Puerto Rico has made history by becoming -- briefly -- the largest US territory or state to be powered almost entirely by renewable energy.
The corporate media has done all it can to black the story out.
The rising grassroots movement to totally rebuild Puerto Rico's electric supply system with renewable energy and locally owned micro-grids poses a serious threat to the centralized, fossil-based corporate elite.
But two hurricanes and two human-error blackouts have opened the door to systemic change.
Here's how:
Last September, Hurricane Irma blew through the Caribbean, passing over enough of Puerto Rico to plunge tens of thousands of people into darkness. Many of them are still without power.
Then Hurricane Maria shredded the island's electric grid and blacked out its 3.4 million residents virtually in toto.
The island had two large wind farms, one of which was severely damaged. The other survived, but had no grid through which to distribute its electricity.

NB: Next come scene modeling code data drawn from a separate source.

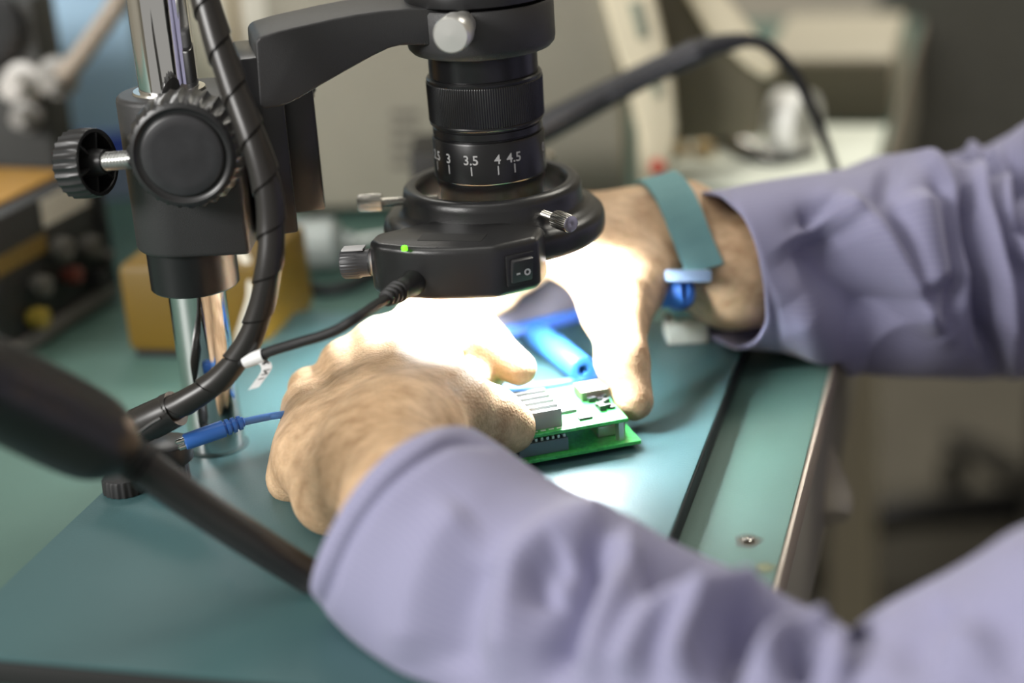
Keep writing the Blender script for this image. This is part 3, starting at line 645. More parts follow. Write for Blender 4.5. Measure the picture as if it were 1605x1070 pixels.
limb('2rt', [pr(rW, .0185), pr(uC, .0170), pr(uM, .0140), pr(uI, .0112), pr(uT, .0088)], .006, .012)
limb('1rweb', [pr(jM+(uM-jM)*0.15, .0105), pr(jM+(uM-jM)*0.85, .0110)], .006, .014)
# ---- trunk and head (beyond the right edge of the picture)
chest = np.array([0.500, -0.010, 0.08])
limb('0trunk', [pr(lSho+np.array([.04, .06, -.03]), .042), pr(np.array([0.49, -0.01, 0.10]), .080), pr(rSho+np.array([.04, -.06, -.03]), .042)], .05, .03)
limb('0spine', [pr(np.array([0.50, -0.01, 0.06]), .115), pr(np.array([0.53, -0.01, -0.08]), .125), pr(np.array([0.545, -0.01, -0.235]), .140)], .04, .03)
limb('0neck', [pr(np.array([0.475, -0.01, 0.20]), .058), pr(np.array([0.435, -0.01, 0.285]), .052)], .02, .03)
hd = np.array([0.405, -0.01, 0.365])
limb('0skull', [pr(hd+np.array([.025, 0, .03]), .088), pr(hd+np.array([-.010, 0, .01]), .078), pr(hd+np.array([-.045, 0, -.055]), .048)], .03, .02)
limb('1nose', [pr(hd+np.array([-.088, 0, .005]), .008), pr(hd+np.array([-.106, 0, -.028]), .012)], .01, .012)
for s in (-1, 1):
    limb('1ear%d' % s, [pr(hd+np.array([.012, s*.086, .015]), .014), pr(hd+np.array([.004, s*.084, -.02]), .010)], .01, .006)
    limb('1brow%d' % s, [pr(hd+np.array([-.076, s*.012, .025]), .010), pr(hd+np.array([-.066, s*.042, .027]), .010)], .01, .012)
limb('1lips', [pr(hd+np.array([-.086, -.018, -.060]), .008), pr(hd+np.array([-.086, .018, -.060]), .008)], .01, .008)
V, Q = surface(PRIMS, 0.0019)
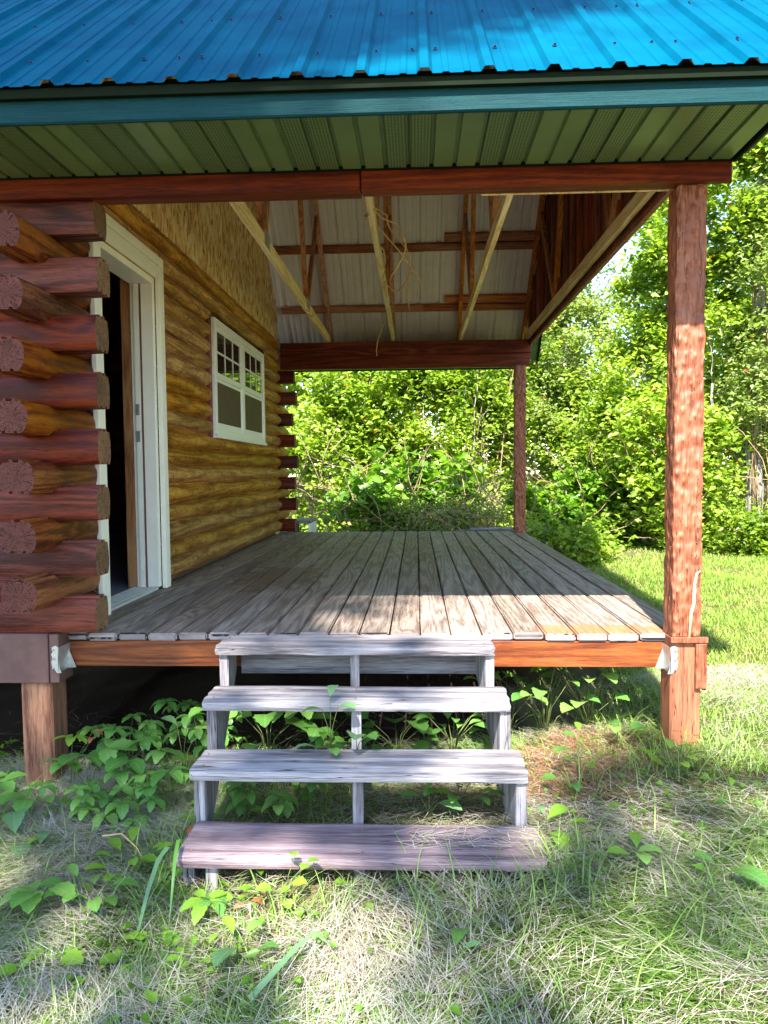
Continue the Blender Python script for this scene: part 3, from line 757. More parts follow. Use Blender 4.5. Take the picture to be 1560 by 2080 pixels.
for k_ in range(-12, 9):
    for q in range(13):
        for dx in (.032, .110):
            bmesh.ops.create_cone(bm, cap_ends=True, segments=6, radius1=.0042, radius2=.0042, depth=.002, matrix=Matrix.Translation((.014+SP*k_+dx+rnd.uniform(-.006, .006), (3.452 if q == 0 else 3.919+(q-1)*.47)+(.05 if k_ == 8 and q == 0 else 0)+rnd.uniform(-.006, .006), .0012)))
bm_obj('deck_nail', bm, MAT['buck'], deck)['kind'] = 'stuff'
def hanger(x, flip, label):
    y = 3.334 if flip else 3.322
    o = mesh_obj('joist_hanger', *_hang(x, y, flip), MAT['galv'], deck); o['label'] = label
    bm = bmesh.new()
    for dz in (-.055, -.095, -.14):
        c = Vector((x+(.018 if flip else -.022), y-.005, dz)); bmesh.ops.create_uvsphere(bm, u_segments=8, v_segments=5, radius=.005, matrix=Matrix.Translation(c))
    bm_obj('nail_head', bm, MAT['galv'], o)
def _hang(x, y, flip):
    s_ = 1 if flip else -1
    out = [(0, -.040), (.014*s_, -.036), (.030*s_, -.045), (.024*s_, -.062), (.032*s_, -.078), (.024*s_, -.094), (.032*s_, -.112), (.028*s_, -.135), (.006*s_, -.163), (-.014*s_, -.163), (-.006*s_, -.14)]
    if flip: out = out
    A = [(x+a, y, b) for a, b in out]; B = [(x+a, y+.003, b) for a, b in out]; N = len(out)
    # return flange along the joist
    F = [tuple(range(N)) if not flip else tuple(range(N))[::-1], tuple(range(N, 2*N))[::-1] if not flip else tuple(range(N, 2*N))]
    F += [(i_, (i_+1) % N, N+(i_+1) % N, N+i_) for i_ in range(N)]
    k0 = 2*N
    A2 = [(x, y, -.045), (x, y, -.16), (x-.004*s_, y+.105, -.16), (x-.004*s_, y+.105, -.045), (x-.003*s_, y, -.045), (x-.003*s_, y, -.16), (x-.007*s_, y+.105, -.16), (x-.007*s_, y+.105, -.045)]
    F += [(k0, k0+1, k0+2, k0+3), (k0+7, k0+6, k0+5, k0+4), (k0, k0+3, k0+7, k0+4), (k0+1, k0+5, k0+6, k0+2), (k0, k0+4, k0+5, k0+1)]
    A3 = [(x-.004*s_, y+.092, -.060), (x-.040*s_, y+.092, -.16), (x-.004*s_, y+.092, -.163), (x-.004*s_, y+.0945, -.060), (x-.040*s_, y+.0945, -.16), (x-.004*s_, y+.0945, -.163)]
    k1 = k0+8; F += [(k1, k1+1, k1+2), (k1+5, k1+4, k1+3), (k1, k1+3, k1+4, k1+1)]
    return A+B+A2+A3, F
hanger(1.128, True, 'shiny joist hanger on the near post')
hanger(-1.652, False, 'joist hanger at the corner of the cabin')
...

Some solar arrays on the island were also severely damaged.
But at a farm in Barranquitas owned by Hector Santiago, 244 solar panels kept some 2,500 light bulbs alight to maximize greenhouse plant growth. Much to the derision of his neighbors, Santiago had invested some $300,000 in the solar array. Small gas and kerosene-fired generators kicked back up around the island. But Santiago's solar array may well have been its biggest operating power station.
Over the following months, the Puerto Rico Electric Power Authority tried to restore its rickety poles and wires, plus its network of obsolete gas and oil plants ... and the ancient coal plant that burns ore from Colombia.
Along the way, PREPA's director was fired, and Governor Ricardo Antonio "Ricky" Rossellà ³ Nevares has campaigned to privatize the utility, a move strongly opposed by democracy activists.
On April 8, as PREPA was bringing the island back up to near-total power, restoration workers felled a tree onto live transmission wires, knocking out power to some 850,000 customers.
Ten days later, PREPA proudly announced that it had restored power to 95.8 percent of the island's population. Some 62,000 customers were still in the dark. But PREPA was proud that each of the territory's 78 municipalities had at least some power.